Die flächendeckende Umstellung auf G8 ist noch nicht vollzogen, sie muss nach Meinung von Doris Ahnen mit der Ganztagsschule Hand in Hand gehen.
Bildung beginnt aber nicht erst mit 6 Jahren. Auch jüngere Kinder müssten pädagogisch betreut werden, so Doris Ahnen. Das Nachbarland versorgt bereits 30% der Unter-Dreijährigen und legt damit das Fundament für deren erfolgreiche Schulzeit. Natürlich sollte die frühkindliche Bildung nichts kosten – eine Investition, die sich jedoch lohnt. Die Kostenfreiheit wird schrittweise eingeführt.

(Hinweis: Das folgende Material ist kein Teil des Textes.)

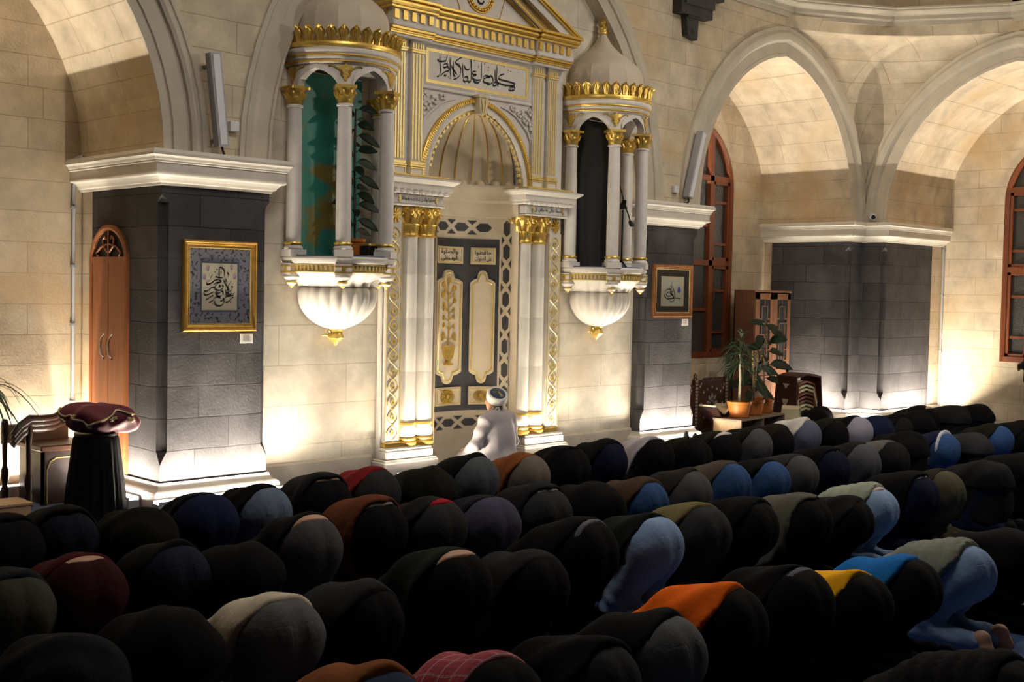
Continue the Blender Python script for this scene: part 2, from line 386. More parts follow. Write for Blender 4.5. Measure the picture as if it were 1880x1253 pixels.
# corner pier: L shaped, re-entrant corner between its two faces
pier('wall_pier_right', [(XA, 11.89, 0), (XA, Y0, 1), (XW, Y0, 0), (XW, YC, 1), (20.255, YC, 0), (20.255, 11.89, 0)], None)
CP = [(0, 3.06), (.02, 3.062), (.025, 3.085), (.045, 3.09), (.06, 3.115), (.085, 3.14), (.12, 3.152), (.125, 3.165), (.122, 3.172), (.118, 3.18), (.118, 3.262), (.135, 3.268), (.135, 3.283), (.142, 3.288), (.15, 3.31), (.168, 3.325), (.178, 3.328), (.178, 3.352), (.16, 3.385), (0, 3.392)]
BP = [(0, .25), (.018, .25), (.022, .232), (.03, .215), (.045, .195), (.07, .185), (.085, .17), (.095, .15), (.10, .12), (.10, 0)]
rp = lambda pts: pts
def pier_trim(nm, path):
    m = MB(); m.sweep(path, CP); struct(m.build('trim_%d' % nm, CORN))
    m = MB(); m.sweep(path, BP); struct(m.build('baseboard_%s' % ['left', 'centre', 'right'][nm-6], CORN))
pier_trim(6, [(XL, YB), (XL, Y0), (XP1, Y0), (XP1, YR+.02)])
pier_trim(7, [(XP2, YR+.02), (XP2, Y0), (XP2R, Y0), (XP2R, YB)])
pier_trim(8, [(XA, YB), (XA, Y0), (XW, Y0), (XW, YC), (XWB, YC)])
m = MB(); m.sweep([(XP1, YR), (8.3, YR)], [(0, .30), (.015, .29), (.03, .27), (.03, 0)]); m.sweep([(11.3, YR), (XP2, YR)], [(0, .30), (.015, .29), (.03, .27), (.03, 0)])
struct(m.build('baseboard_front', TRIMST))
# black basalt corbel high on the wall right of the blind arch
m = MB(); m.box(13.27, 13.98, Y0-.16, Y0, 5.97, 6.75); m.box(13.33, 13.98, Y0-.20, Y0, 6.10, 6.75)
m.prism([(13.46, 5.97), (13.74, 5.97), (13.72, 5.66), (13.50, 5.70)], lambda a, b: (a, Y0-.10, b), lambda a, b: (a, Y0, b))
m.box(13.47, 13.745, Y0-.13, Y0, 5.945, 5.985); m.lathe([(.0, 5.80), (.03, 5.80), (.03, 5.74), (0, 5.74)], (13.61, Y0-.10), 10)
m.box(13.98, 14.3, Y0-.12, Y0, 6.28, 6.75)
tag(m.build('stone_corbel', BASALTP), 'black stepped stone corbel high on the wall right of the blind arch', 'corbel')

# ------------------------------------------------------------------ windows
def window(name, f, half, z0, zs, W):
    """f(u, z, d) maps (across from axis, height, depth into the wall)"""
    P = lambda m, u0, u1, a, b, d0, d1: m.add([f(u, z, d) for z in (a, b) for d in (d0, d1) for u in (u0, u1)], [(0, 2, 3, 1), (4, 5, 7, 6), (0, 1, 5, 4), (2, 6, 7, 3), (0, 4, 6, 2), (1, 3, 7, 5)])
    m = MB(); n = 24
    ring = [(-half, z0, -1, 0), (-half, zs, -1, 0)]+[(half*cos(pi-pi*i/n), zs+half*sin(pi-pi*i/n), cos(pi-pi*i/n), sin(pi-pi*i/n)) for i in range(1, n)]+[(half, zs, 1, 0), (half, z0, 1, 0)]
    m.band(ring, [(0, -.01), (.0, -.04), (-.03, -.05), (-.085, -.03), (-.09, .06)], lambda u, v, p: f(u, v, p))
    P(m, -half, half, z0, z0+.09, -.04, .06)
    for u in (-.52, .52): P(m, u-.05, u+.05, z0, zs+sqrt(max(half**2-.52**2, 0))-.03, -.03, .06)
    for z in (zs+.17, z0+1.58): P(m, -half+.05, half-.05, z-.045, z+.045, -.03, .06)
    frame = struct(m.build(name, W))
    m = MB()
    cols = [(-half+.09, -.57), (-.47, .47), (.57, half-.09)]
    for a, b in cols:
        if b-a < .6:
            for lo, hi in ((z0+.09, z0+1.535), (z0+1.625, zs+.125)):
                for q in (lo, hi-.05): P(m, a, b, q, q+.05, -.02, .05)
                for q in (a, b-.05): P(m, q, q+.05, lo, hi, -.02, .05)
        for z in ((z0+.42, z0+1.12, z0+1.9, z0+2.6) if b-a < .6 else (z0+.8, z0+2.2)): P(m, a, b, z-.022, z+.022, 0, .05)
    o = m.build('sash', W, frame)
    m = MB(); m.flat([[(-half+.04, z0+.05), (half-.04, z0+.05)]+[((half-.04)*cos(pi*i/n), zs+(half-.04)*sin(pi*i/n)) for i in range(n+1)]], lambda a, b: f(a, b, .045))
    m.build('pane', GLASSW, frame)
    m = MB(); u = .60; c = f(u, z0+1.05, -.05); m.tube([f(u, z0+.97, -.055), f(u, z0+1.03, -.07), f(u, z0+1.12, -.07)], .012, 6); m.build('window_handle', CHROME, frame)
    return frame
window('window_1', lambda u, z, d: (W1C+u, YB+.03+d, z), 1.12, 1.08, 3.9, WOODW)
window('window_2', lambda u, z, d: (XWB+.03+d, 7.86-u, z), 1.02, 1.08, 3.85, WOODW)

# ------------------------------------------------------------------ arched cupboard door in the left jamb
DY0, DY1, DZ0, DZS, DZT = 11.005, 11.80, .26, 2.36, 2.715
dc = (DY0+DY1)/2; dh = (DY1-DY0)/2
fd = lambda u, v, p: (XL-p, u, v)
def darch(r, n=16):
    hz = (DZT-DZS)*(dh-r)/dh; hw = dh-r
    return [(dc+hw*cos(pi*i/n), DZS+hz*(sin(pi*i/n)**.9)) for i in range(n+1)]
fr = [(DY1, DZ0, 1, 0)]+[(dc+dh*cos(t), DZS+(DZT-DZS)*sin(t), cos(t), sin(t)) for t in [pi*i/16 for i in range(17)]]+[(DY0, DZ0, -1, 0)]
m = MB(); m.band(fr, [(0, -.02), (0, .03), (-.03, .04), (-.055, .03), (-.06, -.02)], fd); door = struct(m.build('door_1', WOOD))
m = MB(); m.box(XL-.026, XL, DY0+.05, DY1-.05, 2.33, 2.395); m.build('door_transom', WOOD, door)
for k, (a, b) in enumerate(((DY0+.058, dc-.004), (dc+.004, DY1-.058))):
    m = MB(); m.bbox(XL-.022, XL+.01, a, b, DZ0+.01, 2.335, .004); d = m.build('door_leaf', WOOD, door)
    y = dc+(-.085 if k == 0 else .085); q = MB(); q.tube([(XL-.02, y, 1.38), (XL-.055, y-.01, 1.42), (XL-.065, y-.012, 1.50), (XL-.055, y-.01, 1.58), (XL-.02, y, 1.62)], .011, 8)
    q.lathe([(.018, 1.37), (.018, 1.39)], (XL-.022, y), 8); q.build('door_handle', CHROME, d, smooth=60)
m = MB(); m.flat([[(u, v) for u, v in darch(.06)]], lambda a, b: (XL-.004, a, b)); m.build('fanlight_pane', BLACK, door)
m = MB()
m.tube([(XL-.02, dc, 2.39), (XL-.02, dc, 2.66)], .014, 6)
for sgn in (-1, 1):
    m.tube([(XL-.02, dc+sgn*.02, 2.44), (XL-.02, dc+sgn*.10, 2.50), (XL-.02, dc+sgn*.12, 2.56), (XL-.02, dc+sgn*.07, 2.60), (XL-.02, dc+sgn*.05, 2.565)], .013, 6)
    m.tube([(XL-.02, dc+sgn*.02, 2.52), (XL-.02, dc+sgn*.17, 2.49), (XL-.02, dc+sgn*.26, 2.43), (XL-.02, dc+sgn*.22, 2.40)], .012, 6)
m.build('fanlight_tracery', WOOD, door, smooth=60)

# ------------------------------------------------------------------ conduits, speakers, camera
def pipe(pts, label, clips):
    r = empty('cable_conduit', pts[0], label, 'conduit')
    m = MB(); m.tube(pts, .017, 8); m.build('conduit_tube', GREYP, r, smooth=60)
    for c in clips: q = MB(); q.box(c[0]-.028, c[0]+.028, c[1]-.024, c[1]+.024, c[2]-.014, c[2]+.014); q.build('conduit_clip', GREYP, r)
pipe([(5.565, YB-.02, 0), (5.565, YB-.02, 3.37), (5.58, YB-.05, 3.41), (5.63, YB-.1, 3.42)], 'grey cable conduit running up the wall beside the arched cupboard', [(5.565, YB-.02, z) for z in (.9, 1.7, 2.3, 2.9)])
pipe([(XWB-.02, YC-.025, 0), (XWB-.02, YC-.025, 3.35)], 'thin grey conduit on the right wall beside the dark corner pier', [(XWB-.02, YC-.025, z) for z in (1.2, 2.2, 3.0)])
m = MB(); m.obox((6.17, Y0-.235, 3.46), (1, 0, 0), (0, 1, 0), (0, 0, 1), .22, .02, .011)
def speaker(x0, z0, x1, z1, label, box):
    r = empty('column_speaker', (x0, Y0-.12, z0), label, 'speaker', None)
    a = Vector((x0, Y0-.13, z0)); b = Vector((x1, Y0-.16, z1)); az = (b-a).normalized(); ax = Vector((1, .0, 0)); ax = (ax-az*ax.dot(az)).normalized(); ay = az.cross(ax)
    L = (b-a).length/2; c = (a+b)/2
    m = MB(); m.obox(c, ax, ay, az, .055, .05, L); m.build('speaker_cabinet', GREYP, r)
    q = MB(); q.obox(c-ay*.0+Vector((0, -.052, 0)), ax, ay, az, .036, .006, L*.96); q.build('speaker_grille', WHITEP, r)
    q = MB(); q.obox(a+az*.06+Vector((0, .06, 0)), ax, ay, az, .02, .06, .02); q.obox(b-az*.12+Vector((0, .075, 0)), ax, ay, az, .02, .075, .02); q.build('wall_bracket', GREYP, r)
    q = MB(); q.tube([a+az*.02+Vector((0, 0, -.0)), a+Vector((.02, 0, -.05)), a+Vector((.06, .05, -.06))], .012, 6); q.build('signal_cable', BLACK, r)
    q = MB(); q.bbox(box[0]-.05, box[0]+.05, Y0-.06, Y0, box[1]-.05, box[1]+.05); o = q.build('junction_box', WHITEP); tag(o, 'small white junction box on the wall '+box[2], 'junction box')
speaker(6.21, 3.46, 6.09, 4.33, 'tall grey column speaker above the left dark pier', (6.40, 3.68, 'right of the left column speaker'))
speaker(13.56, 3.47, 13.80, 4.40, 'tall white column speaker leaning above the right dark pier', (13.40, 3.58, 'beside the right column speaker'))
r = empty('security_camera', (18.63, 10.2, 3.42), 'small white bullet security camera on the corner pier cornice', 'camera')
m = MB(); m.tube([(18.57, Y0-.02, 3.42), (18.55, 10.25, 3.47), (18.50, 10.17, 3.50)], .022, 8); m.build('mount_arm', WHITEP, r)
m = MB(); d = Vector((-.75, -.62, -.22)).normalized(); c = Vector((18.50, 10.17, 3.49)); m.tube([c-d*.11, c+d*.09], .052, 14); m.build('camera_body', WHITEP, r, smooth=40)
m = MB(); m.tube([c+d*.088, c+d*.094], .040, 14); m.build('lens_window', BLACK, r)
# ------------------------------------------------------------------ mihrab
YM = 10.47
mih = empty('mihrab', (XC, YM, 0), 'tall white and gold marble mihrab niche in the middle of the prayer wall', 'mihrab')
EA, EB, EY = .66, .50, 10.47
_th = np.linspace(-pi/2, pi/2, 721); _s = np.concatenate([[0], np.cumsum(np.hypot(np.diff(EA*np.sin(_th)), np.diff(EB*np.cos(_th))))]); _s -= _s[360]
def nich(s, z, d=0.0):
    """point on the concave niche wall: s = arc length from the axis, d = distance proud of it"""
    t = float(np.interp(s, _s, _th)); x, y = EA*sin(t), EB*cos(t); nx, ny = sin(t)/EA, cos(t)/EB; l = sqrt(nx*nx+ny*ny)
    return (XC+x-nx/l*d, EY+y-ny/l*d, z)
SMAX = float(_s[-1])
def plate(m, s0, s1, top, bot, d0, d1, n=8):
    """plate on the niche wall; top/bot are heights or functions of s"""
    T = top if callable(top) else (lambda s: top); B = bot if callable(bot) else (lambda s: bot)
    S = [s0+(s1-s0)*i/n for i in range(n+1)]
    fr = [[nich(s, B(s), d1) for s in S], [nich(s, T(s), d1) for s in S]]; bk = [[nich(s, B(s), d0) for s in S], [nich(s, T(s), d0) for s in S]]
    m.strip(fr[0], fr[1]); m.strip(fr[1], bk[1]); m.strip(bk[0], fr[0])
    for i in (0, -1): m.add([fr[0][i], fr[1][i], bk[1][i], bk[0][i]], [(0, 1, 2, 3)])
def plpoly(m, poly, d0, d1): m.prism(poly, lambda a, b: nich(a, b, d0), lambda a, b: nich(a, b, d1))
def pltube(m, pts, r, d, n=6): m.tube([nich(a, b, d) for a, b in pts], r, n)
m = MB(); S = [-SMAX+2*SMAX*i/40 for i in range(41)]
m.strip([nich(s, 0) for s in S], [nich(s, 3.42) for s in S]); m.build('niche_wall', CREAM, mih, smooth=60)
m = MB(); path = [nich(s, 0)[:2] for s in reversed(S)]     # curved mouldings over the niche
m = MB(); m.sweep(list(reversed(path)), [(0, 3.02), (.015, 3.03), (.02, 3.10), (.03, 3.12), (.03, 3.20), (.05, 3.23), (.05, 3.28), (.075, 3.33), (.09, 3.36), (.09, 3.39), (0, 3.40)]); m.build('niche_cornice', CREAM, mih, smooth=30)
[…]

Mit ihrem Referat war der Boden für Gabriele Warminski-Leitheußer bereitet. Die designierte Bildungsministerin für Baden-Württembergs „Schattenkabinett griff die Punkte ihrer Vorrednerin auf. Sie stellte fest, dass Baden-Württemberg bildungspolitisch noch nicht im 21. Jahrhundert angekommen sei und großer Nachholbedarf bestehe. Den zu befriedigen fehle der jetzigen Landesregierung der politische Wille. Eine neue Landesregierung unter SPD-Führung werde ihn aber haben.
Gerhard Kleinböck stellte in seinem Vortrag weitere Defizite in der Schulpolitik im „Ländle“ fest. Berufsschullehrer hätten keine Lobby, und entsprechend sei die Situation der Berufsschulen. Bei 15 bis 18% Ausbildungsabbrechern sei für viele Altersarmut programmiert.
Eine angeregte Diskussion um Lehrerausbildung, den Beamtenstatus der Lehrer, ein einheitliches Dienstrecht im öffentlichen Dienst, ein verpflichtendes letztes Kindergartenjahr und viele weitere Themen zog sich noch bis in den späten Abend hin. Unter den Teilnehmern schien Wechselstimmung zu herrschen, nur ein jugendlicher Diskutant verteidigte vehement das dreigliedrige Schulsystem.